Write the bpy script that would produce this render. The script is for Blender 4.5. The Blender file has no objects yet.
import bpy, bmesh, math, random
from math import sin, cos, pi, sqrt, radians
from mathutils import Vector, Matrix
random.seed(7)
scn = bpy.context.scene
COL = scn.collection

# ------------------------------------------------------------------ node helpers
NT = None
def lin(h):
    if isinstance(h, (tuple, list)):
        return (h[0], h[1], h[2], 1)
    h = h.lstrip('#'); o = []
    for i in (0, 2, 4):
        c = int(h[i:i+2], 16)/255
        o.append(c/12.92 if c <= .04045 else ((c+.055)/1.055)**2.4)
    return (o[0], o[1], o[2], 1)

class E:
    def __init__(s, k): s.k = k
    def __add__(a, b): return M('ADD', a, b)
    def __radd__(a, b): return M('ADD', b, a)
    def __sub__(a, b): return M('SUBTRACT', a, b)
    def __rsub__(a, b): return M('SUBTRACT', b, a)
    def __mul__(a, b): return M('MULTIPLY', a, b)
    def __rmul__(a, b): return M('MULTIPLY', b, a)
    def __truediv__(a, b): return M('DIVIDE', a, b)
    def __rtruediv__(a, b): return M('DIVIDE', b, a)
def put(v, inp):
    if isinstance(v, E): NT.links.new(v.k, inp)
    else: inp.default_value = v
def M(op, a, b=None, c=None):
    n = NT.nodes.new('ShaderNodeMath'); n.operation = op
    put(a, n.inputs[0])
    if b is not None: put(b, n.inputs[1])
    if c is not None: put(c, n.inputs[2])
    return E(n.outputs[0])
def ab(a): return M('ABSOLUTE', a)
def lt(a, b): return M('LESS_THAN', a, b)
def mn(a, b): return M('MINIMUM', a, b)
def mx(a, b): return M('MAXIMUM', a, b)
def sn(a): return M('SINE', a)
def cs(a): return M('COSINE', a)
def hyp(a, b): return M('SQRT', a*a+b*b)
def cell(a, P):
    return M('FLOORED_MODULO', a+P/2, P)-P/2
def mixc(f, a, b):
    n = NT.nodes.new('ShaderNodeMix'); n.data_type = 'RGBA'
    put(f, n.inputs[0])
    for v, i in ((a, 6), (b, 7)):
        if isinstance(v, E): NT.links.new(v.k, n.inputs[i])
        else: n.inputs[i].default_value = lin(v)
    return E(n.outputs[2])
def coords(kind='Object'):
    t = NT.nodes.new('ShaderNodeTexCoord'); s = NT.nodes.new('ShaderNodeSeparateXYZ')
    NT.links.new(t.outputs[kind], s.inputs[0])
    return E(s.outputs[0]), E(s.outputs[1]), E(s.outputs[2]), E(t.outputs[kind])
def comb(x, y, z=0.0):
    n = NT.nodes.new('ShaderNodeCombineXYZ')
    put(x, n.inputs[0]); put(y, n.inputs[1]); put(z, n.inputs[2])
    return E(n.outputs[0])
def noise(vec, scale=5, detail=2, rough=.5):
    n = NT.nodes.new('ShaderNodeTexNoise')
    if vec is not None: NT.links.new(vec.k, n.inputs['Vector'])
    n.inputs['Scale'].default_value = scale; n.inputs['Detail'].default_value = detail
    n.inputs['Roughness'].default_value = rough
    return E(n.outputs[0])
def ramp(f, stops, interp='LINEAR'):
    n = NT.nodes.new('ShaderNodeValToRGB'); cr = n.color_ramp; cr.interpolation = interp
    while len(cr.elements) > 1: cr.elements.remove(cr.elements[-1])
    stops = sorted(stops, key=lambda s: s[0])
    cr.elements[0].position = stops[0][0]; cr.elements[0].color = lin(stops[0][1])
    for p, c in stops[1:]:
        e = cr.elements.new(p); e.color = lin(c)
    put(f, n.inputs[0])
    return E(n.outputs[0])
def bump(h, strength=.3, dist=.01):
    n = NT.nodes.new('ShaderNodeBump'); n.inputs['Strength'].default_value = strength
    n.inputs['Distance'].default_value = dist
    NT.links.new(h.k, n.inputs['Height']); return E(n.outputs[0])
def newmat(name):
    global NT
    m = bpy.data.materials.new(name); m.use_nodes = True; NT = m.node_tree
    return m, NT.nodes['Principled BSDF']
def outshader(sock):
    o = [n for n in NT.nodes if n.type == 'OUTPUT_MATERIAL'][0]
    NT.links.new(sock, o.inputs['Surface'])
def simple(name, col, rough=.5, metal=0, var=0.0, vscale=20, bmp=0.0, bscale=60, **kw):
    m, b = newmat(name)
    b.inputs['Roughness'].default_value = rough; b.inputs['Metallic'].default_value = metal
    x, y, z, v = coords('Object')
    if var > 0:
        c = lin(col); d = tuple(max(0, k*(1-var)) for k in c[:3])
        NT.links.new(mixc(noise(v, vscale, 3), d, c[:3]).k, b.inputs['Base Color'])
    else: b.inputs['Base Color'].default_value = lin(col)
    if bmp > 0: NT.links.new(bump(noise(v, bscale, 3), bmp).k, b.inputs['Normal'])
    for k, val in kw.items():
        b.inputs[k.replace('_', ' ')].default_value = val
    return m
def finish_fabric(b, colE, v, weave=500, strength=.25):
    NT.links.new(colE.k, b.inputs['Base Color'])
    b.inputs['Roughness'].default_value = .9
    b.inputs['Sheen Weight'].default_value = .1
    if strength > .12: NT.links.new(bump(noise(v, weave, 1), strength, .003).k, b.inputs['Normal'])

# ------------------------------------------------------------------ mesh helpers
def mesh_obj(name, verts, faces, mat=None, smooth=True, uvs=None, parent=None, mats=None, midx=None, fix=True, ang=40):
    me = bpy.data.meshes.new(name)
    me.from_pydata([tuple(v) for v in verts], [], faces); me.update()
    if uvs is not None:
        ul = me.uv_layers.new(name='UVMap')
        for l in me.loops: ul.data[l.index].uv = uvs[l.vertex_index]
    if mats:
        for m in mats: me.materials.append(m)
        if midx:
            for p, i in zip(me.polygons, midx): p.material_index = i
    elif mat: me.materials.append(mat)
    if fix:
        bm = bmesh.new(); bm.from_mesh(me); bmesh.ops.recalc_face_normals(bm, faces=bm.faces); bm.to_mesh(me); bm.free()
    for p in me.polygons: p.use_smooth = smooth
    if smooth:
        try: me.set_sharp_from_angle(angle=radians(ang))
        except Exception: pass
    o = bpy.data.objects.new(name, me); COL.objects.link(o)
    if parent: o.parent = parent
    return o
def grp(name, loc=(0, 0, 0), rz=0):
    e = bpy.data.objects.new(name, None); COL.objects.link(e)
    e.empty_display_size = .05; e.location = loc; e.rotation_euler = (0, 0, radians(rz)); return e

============

**AIM**: Extract every line above exactly as it stands.

**TASK RESULT**:
Write the bpy script that would produce this render. The script is for Blender 4.5. The Blender file has no objects yet.
import bpy, bmesh, math, random
from math import sin, cos, pi, sqrt, radians
from mathutils import Vector, Matrix
random.seed(7)
scn = bpy.context.scene
COL = scn.collection

# ------------------------------------------------------------------ node helpers
NT = None
def lin(h):
    if isinstance(h, (tuple, list)):
        return (h[0], h[1], h[2], 1)
    h = h.lstrip('#'); o = []
    for i in (0, 2, 4):
        c = int(h[i:i+2], 16)/255
        o.append(c/12.92 if c <= .04045 else ((c+.055)/1.055)**2.4)
    return (o[0], o[1], o[2], 1)

class E:
    def __init__(s, k): s.k = k
    def __add__(a, b): return M('ADD', a, b)
    def __radd__(a, b): return M('ADD', b, a)
    def __sub__(a, b): return M('SUBTRACT', a, b)
    def __rsub__(a, b): return M('SUBTRACT', b, a)
    def __mul__(a, b): return M('MULTIPLY', a, b)
    def __rmul__(a, b): return M('MULTIPLY', b, a)
    def __truediv__(a, b): return M('DIVIDE', a, b)
    def __rtruediv__(a, b): return M('DIVIDE', b, a)
def put(v, inp):
    if isinstance(v, E): NT.links.new(v.k, inp)
    else: inp.default_value = v
def M(op, a, b=None, c=None):
    n = NT.nodes.new('ShaderNodeMath'); n.operation = op
    put(a, n.inputs[0])
    if b is not None: put(b, n.inputs[1])
    if c is not None: put(c, n.inputs[2])
    return E(n.outputs[0])
def ab(a): return M('ABSOLUTE', a)
def lt(a, b): return M('LESS_THAN', a, b)
def mn(a, b): return M('MINIMUM', a, b)
def mx(a, b): return M('MAXIMUM', a, b)
def sn(a): return M('SINE', a)
def cs(a): return M('COSINE', a)
def hyp(a, b): return M('SQRT', a*a+b*b)
def cell(a, P):
    return M('FLOORED_MODULO', a+P/2, P)-P/2
def mixc(f, a, b):
    n = NT.nodes.new('ShaderNodeMix'); n.data_type = 'RGBA'
    put(f, n.inputs[0])
    for v, i in ((a, 6), (b, 7)):
        if isinstance(v, E): NT.links.new(v.k, n.inputs[i])
        else: n.inputs[i].default_value = lin(v)
    return E(n.outputs[2])
def coords(kind='Object'):
    t = NT.nodes.new('ShaderNodeTexCoord'); s = NT.nodes.new('ShaderNodeSeparateXYZ')
    NT.links.new(t.outputs[kind], s.inputs[0])
    return E(s.outputs[0]), E(s.outputs[1]), E(s.outputs[2]), E(t.outputs[kind])
def comb(x, y, z=0.0):
    n = NT.nodes.new('ShaderNodeCombineXYZ')
    put(x, n.inputs[0]); put(y, n.inputs[1]); put(z, n.inputs[2])
    return E(n.outputs[0])
def noise(vec, scale=5, detail=2, rough=.5):
    n = NT.nodes.new('ShaderNodeTexNoise')
    if vec is not None: NT.links.new(vec.k, n.inputs['Vector'])
    n.inputs['Scale'].default_value = scale; n.inputs['Detail'].default_value = detail
    n.inputs['Roughness'].default_value = rough
    return E(n.outputs[0])
def ramp(f, stops, interp='LINEAR'):
    n = NT.nodes.new('ShaderNodeValToRGB'); cr = n.color_ramp; cr.interpolation = interp
    while len(cr.elements) > 1: cr.elements.remove(cr.elements[-1])
    stops = sorted(stops, key=lambda s: s[0])
    cr.elements[0].position = stops[0][0]; cr.elements[0].color = lin(stops[0][1])
    for p, c in stops[1:]:
        e = cr.elements.new(p); e.color = lin(c)
    put(f, n.inputs[0])
    return E(n.outputs[0])
def bump(h, strength=.3, dist=.01):
    n = NT.nodes.new('ShaderNodeBump'); n.inputs['Strength'].default_value = strength
    n.inputs['Distance'].default_value = dist
    NT.links.new(h.k, n.inputs['Height']); return E(n.outputs[0])
def newmat(name):
    global NT
    m = bpy.data.materials.new(name); m.use_nodes = True; NT = m.node_tree
    return m, NT.nodes['Principled BSDF']
def outshader(sock):
    o = [n for n in NT.nodes if n.type == 'OUTPUT_MATERIAL'][0]
    NT.links.new(sock, o.inputs['Surface'])
def simple(name, col, rough=.5, metal=0, var=0.0, vscale=20, bmp=0.0, bscale=60, **kw):
    m, b = newmat(name)
    b.inputs['Roughness'].default_value = rough; b.inputs['Metallic'].default_value = metal
    x, y, z, v = coords('Object')
    if var > 0:
        c = lin(col); d = tuple(max(0, k*(1-var)) for k in c[:3])
        NT.links.new(mixc(noise(v, vscale, 3), d, c[:3]).k, b.inputs['Base Color'])
    else: b.inputs['Base Color'].default_value = lin(col)
    if bmp > 0: NT.links.new(bump(noise(v, bscale, 3), bmp).k, b.inputs['Normal'])
    for k, val in kw.items():
        b.inputs[k.replace('_', ' ')].default_value = val
    return m
def finish_fabric(b, colE, v, weave=500, strength=.25):
    NT.links.new(colE.k, b.inputs['Base Color'])
    b.inputs['Roughness'].default_value = .9
    b.inputs['Sheen Weight'].default_value = .1
    if strength > .12: NT.links.new(bump(noise(v, weave, 1), strength, .003).k, b.inputs['Normal'])

# ------------------------------------------------------------------ mesh helpers
def mesh_obj(name, verts, faces, mat=None, smooth=True, uvs=None, parent=None, mats=None, midx=None, fix=True, ang=40):
    me = bpy.data.meshes.new(name)
    me.from_pydata([tuple(v) for v in verts], [], faces); me.update()
    if uvs is not None:
        ul = me.uv_layers.new(name='UVMap')
        for l in me.loops: ul.data[l.index].uv = uvs[l.vertex_index]
    if mats:
        for m in mats: me.materials.append(m)
        if midx:
            for p, i in zip(me.polygons, midx): p.material_index = i
    elif mat: me.materials.append(mat)
    if fix:
        bm = bmesh.new(); bm.from_mesh(me); bmesh.ops.recalc_face_normals(bm, faces=bm.faces); bm.to_mesh(me); bm.free()
    for p in me.polygons: p.use_smooth = smooth
    if smooth:
        try: me.set_sharp_from_angle(angle=radians(ang))
        except Exception: pass
    o = bpy.data.objects.new(name, me); COL.objects.link(o)
    if parent: o.parent = parent
    return o
def grp(name, loc=(0, 0, 0), rz=0):
    e = bpy.data.objects.new(name, None); COL.objects.link(e)
    e.empty_display_size = .05; e.location = loc; e.rotation_euler = (0, 0, radians(rz)); return e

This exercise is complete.